Federation to hand over top football league to clubs

Federation to hand over top football league to clubs

ISTANBUL
Federation to hand over top football league to clubs

This photo from Dec 16, 2012, shows Turkish rivals Galatasaray and Fenerbahçe meet in a match. The structure of the Super League is set to be changed with a new plan, according to reports.

Turkish football clubs are set to found a corporation to organize top-flight football, embracing the English Premier League model, daily Hürriyet reported yesterday.

According to the plan, Turkey’s Super League will be administrated the way England’s lucrative top-flight football organization is managed. A corporation would be founded by the Union of Clubs, the entity formed by the chairmen of 18 top-flight teams.

The organization scheme was presented to Youth and Sports Minister Suat Kılıç at a meeting on Dec. 25 by former Galatasaray vice president Mehmet Helvacı.

“The organization of the Super League is held by the Turkish Football Federation and the Union of Clubs has no function,” Helvacı told Hürriyet. “In the new structure, there will be a corporation and all the clubs will be stakeholders of this private company. All the benefits would be distributed to the stakeholders. Teams relegated from the Super League would sell their stakes to the ones who are promoted.”

The plan is inspired by the English Premier League, which became the world’s most lucrative national football competition thanks to its business plan.

In 1992, the clubs in the Football League First Division made the decision to turn the competition into the Premier League to break away from The Football League, which was originally founded in 1888, and take advantage of a lucrative television rights deal. Broadcasting rights of the English Premier League will be worth 3 billion pounds as of 2013-14.

Boosting incomes

The Turkish Super League hopes “to increase its broadcast rights” with the new plan, the daily reported. In 2010, Digiturk bought the broadcasting rights of the Super League for four years, with a yearly $321 million deal.

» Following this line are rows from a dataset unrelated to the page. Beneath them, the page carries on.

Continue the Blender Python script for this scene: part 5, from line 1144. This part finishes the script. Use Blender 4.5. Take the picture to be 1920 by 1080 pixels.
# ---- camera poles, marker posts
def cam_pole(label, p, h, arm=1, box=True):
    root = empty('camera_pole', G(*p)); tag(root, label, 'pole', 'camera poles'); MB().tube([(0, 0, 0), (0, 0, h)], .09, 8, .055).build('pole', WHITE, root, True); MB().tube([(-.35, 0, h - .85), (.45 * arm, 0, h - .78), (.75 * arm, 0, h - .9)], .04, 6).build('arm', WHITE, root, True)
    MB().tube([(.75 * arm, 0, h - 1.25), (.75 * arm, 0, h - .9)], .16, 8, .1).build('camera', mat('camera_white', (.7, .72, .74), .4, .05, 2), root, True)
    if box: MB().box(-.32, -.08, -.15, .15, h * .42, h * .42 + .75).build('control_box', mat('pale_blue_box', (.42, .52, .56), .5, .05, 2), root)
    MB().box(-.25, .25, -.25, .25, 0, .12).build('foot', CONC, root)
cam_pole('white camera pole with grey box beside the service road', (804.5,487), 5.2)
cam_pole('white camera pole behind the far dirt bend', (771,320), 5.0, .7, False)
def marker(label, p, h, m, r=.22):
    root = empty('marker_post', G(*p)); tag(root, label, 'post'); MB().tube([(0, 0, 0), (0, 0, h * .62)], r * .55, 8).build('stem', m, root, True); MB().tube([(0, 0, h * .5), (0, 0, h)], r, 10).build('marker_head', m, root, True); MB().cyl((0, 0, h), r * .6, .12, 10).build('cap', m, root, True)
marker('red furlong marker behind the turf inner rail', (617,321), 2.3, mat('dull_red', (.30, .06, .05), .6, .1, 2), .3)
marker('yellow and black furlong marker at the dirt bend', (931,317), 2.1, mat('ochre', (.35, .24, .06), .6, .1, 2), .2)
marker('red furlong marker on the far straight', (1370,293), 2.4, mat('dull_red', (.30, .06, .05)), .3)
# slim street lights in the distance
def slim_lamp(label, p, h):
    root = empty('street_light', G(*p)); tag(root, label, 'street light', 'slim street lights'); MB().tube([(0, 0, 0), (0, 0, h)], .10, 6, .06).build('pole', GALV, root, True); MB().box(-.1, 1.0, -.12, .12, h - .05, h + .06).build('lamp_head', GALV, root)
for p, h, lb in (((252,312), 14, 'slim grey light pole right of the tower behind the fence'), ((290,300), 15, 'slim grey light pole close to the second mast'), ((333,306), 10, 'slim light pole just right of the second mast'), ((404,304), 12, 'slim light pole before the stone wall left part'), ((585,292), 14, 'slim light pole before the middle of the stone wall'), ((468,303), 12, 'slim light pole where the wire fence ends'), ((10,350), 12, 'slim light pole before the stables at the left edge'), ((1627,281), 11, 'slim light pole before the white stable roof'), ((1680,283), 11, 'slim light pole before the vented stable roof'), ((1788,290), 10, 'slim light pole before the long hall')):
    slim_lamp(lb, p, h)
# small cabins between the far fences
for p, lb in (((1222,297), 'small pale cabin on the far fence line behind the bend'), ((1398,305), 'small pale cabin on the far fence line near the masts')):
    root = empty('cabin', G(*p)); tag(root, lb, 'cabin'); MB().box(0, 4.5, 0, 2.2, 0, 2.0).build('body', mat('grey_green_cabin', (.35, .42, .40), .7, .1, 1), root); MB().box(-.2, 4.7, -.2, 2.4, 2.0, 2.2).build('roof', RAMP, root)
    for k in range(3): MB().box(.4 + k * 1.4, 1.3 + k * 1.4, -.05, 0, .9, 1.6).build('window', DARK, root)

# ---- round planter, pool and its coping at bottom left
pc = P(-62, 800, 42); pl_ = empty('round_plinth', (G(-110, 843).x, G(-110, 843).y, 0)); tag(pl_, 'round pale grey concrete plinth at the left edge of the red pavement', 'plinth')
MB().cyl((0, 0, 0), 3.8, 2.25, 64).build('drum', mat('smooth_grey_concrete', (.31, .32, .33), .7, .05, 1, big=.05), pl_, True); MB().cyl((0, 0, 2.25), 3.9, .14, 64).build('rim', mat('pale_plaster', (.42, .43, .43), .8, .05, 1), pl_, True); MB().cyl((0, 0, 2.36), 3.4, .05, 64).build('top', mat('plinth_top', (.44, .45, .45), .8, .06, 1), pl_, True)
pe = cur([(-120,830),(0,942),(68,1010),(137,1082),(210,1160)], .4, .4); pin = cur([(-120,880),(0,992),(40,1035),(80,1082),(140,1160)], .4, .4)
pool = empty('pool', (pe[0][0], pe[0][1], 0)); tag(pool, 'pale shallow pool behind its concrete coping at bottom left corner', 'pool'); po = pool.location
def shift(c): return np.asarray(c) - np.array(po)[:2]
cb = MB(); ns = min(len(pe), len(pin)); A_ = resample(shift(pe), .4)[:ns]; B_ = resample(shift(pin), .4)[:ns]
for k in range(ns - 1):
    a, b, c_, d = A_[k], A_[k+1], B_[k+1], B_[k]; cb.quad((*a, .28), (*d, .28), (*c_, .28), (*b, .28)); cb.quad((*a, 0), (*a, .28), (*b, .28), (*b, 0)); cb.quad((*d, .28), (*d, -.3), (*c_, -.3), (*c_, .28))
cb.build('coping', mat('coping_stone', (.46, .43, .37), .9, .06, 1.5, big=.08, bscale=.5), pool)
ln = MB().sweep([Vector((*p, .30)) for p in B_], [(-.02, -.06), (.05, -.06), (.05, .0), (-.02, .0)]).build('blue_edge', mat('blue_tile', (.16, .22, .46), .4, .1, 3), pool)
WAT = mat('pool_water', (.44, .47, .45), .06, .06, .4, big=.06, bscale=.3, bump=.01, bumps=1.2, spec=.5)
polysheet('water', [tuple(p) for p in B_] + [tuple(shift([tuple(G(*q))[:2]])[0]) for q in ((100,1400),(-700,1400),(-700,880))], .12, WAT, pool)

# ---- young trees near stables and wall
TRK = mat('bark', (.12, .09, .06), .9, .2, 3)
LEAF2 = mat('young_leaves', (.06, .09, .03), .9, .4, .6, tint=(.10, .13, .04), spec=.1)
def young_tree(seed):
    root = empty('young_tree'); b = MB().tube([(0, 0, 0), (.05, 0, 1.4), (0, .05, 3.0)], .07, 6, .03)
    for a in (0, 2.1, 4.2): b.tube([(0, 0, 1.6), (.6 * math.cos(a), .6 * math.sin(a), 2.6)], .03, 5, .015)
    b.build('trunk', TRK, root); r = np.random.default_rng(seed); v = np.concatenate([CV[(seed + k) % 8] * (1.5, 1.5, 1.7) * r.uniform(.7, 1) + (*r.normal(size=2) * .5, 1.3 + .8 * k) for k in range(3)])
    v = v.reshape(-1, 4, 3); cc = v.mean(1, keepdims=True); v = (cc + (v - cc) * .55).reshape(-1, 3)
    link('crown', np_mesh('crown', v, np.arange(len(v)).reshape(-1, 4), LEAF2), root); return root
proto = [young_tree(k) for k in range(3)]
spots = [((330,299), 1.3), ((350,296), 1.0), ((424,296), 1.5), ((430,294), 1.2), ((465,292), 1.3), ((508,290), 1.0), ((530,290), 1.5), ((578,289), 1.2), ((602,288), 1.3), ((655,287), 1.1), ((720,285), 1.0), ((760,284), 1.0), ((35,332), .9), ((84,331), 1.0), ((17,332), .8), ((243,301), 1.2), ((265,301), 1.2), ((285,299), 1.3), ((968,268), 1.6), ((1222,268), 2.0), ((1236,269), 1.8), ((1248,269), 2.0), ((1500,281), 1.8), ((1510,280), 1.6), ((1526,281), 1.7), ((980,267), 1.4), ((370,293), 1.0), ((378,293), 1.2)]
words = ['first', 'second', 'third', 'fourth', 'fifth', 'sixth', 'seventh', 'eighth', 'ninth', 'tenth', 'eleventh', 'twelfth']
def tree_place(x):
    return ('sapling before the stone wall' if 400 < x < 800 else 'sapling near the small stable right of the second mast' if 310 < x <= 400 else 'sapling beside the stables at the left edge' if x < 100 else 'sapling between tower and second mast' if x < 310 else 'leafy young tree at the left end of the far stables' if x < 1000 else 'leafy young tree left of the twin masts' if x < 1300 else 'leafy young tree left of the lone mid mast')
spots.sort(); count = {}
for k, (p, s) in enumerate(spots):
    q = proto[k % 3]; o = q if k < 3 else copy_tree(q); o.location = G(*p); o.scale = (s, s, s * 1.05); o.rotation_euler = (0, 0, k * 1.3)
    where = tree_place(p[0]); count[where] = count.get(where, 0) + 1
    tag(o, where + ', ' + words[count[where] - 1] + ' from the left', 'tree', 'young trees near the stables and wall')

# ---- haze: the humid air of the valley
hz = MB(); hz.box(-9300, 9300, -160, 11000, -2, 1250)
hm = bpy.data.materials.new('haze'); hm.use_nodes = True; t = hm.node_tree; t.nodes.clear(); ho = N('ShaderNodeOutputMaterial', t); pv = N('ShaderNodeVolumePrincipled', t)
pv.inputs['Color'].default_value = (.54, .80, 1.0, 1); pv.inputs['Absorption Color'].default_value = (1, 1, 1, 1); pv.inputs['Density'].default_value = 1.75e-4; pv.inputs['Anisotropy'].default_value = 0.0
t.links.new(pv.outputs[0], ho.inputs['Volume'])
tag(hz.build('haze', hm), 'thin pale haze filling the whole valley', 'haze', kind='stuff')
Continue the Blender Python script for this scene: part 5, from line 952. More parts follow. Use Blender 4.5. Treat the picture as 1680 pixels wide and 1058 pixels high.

The key to the sustainability of this project is “transparency,” according to İbrahim Altınsay, sports pundit and former Beşiktaş board member.

“The Premier League plan could be adapted to Turkish football, and it could be lucrative and entertaining,” Altınsay told CNNTürk television channel. “But that company should be transparent, it should be open to being supervised, and it should be lucrative.”

The plan aims to boost the income in football and help Turkish football clubs, the overwhelming majority of which are struggling under heavy debts.

According to the daily, the federation chairman, Yıldırım Demirören, and the Union of Clubs head, Halil Ünal, asked Kılıç to help the clubs make a clean break and ask for the clearance of the clubs’ tax debts.
Kılıç reportedly rejected the idea. “How can I ask the finance minister that? The clubs’ tax debts were cleared twice.”

The minister then agreed to work in cooperation with the clubs and said the clubs should assure the Finance Ministry that their financial situation would be healthier and would never ask for debt clearances in the future.

In the English Premier League, clubs share 50 percent of the total broadcasting income equally. A quarter is distributed to the clubs based on the number of games shown live on television, and the remaining 25 percent is distributed depending on their seasonal performances in the competition.
Unlike the English Football Association (FA), “the Turkish Football Federation will get 10 percent of the broadcasting rights.”

However, in organizing the game, the federation will continue to oversee the league and the appointment of the referees with its sub-commissions.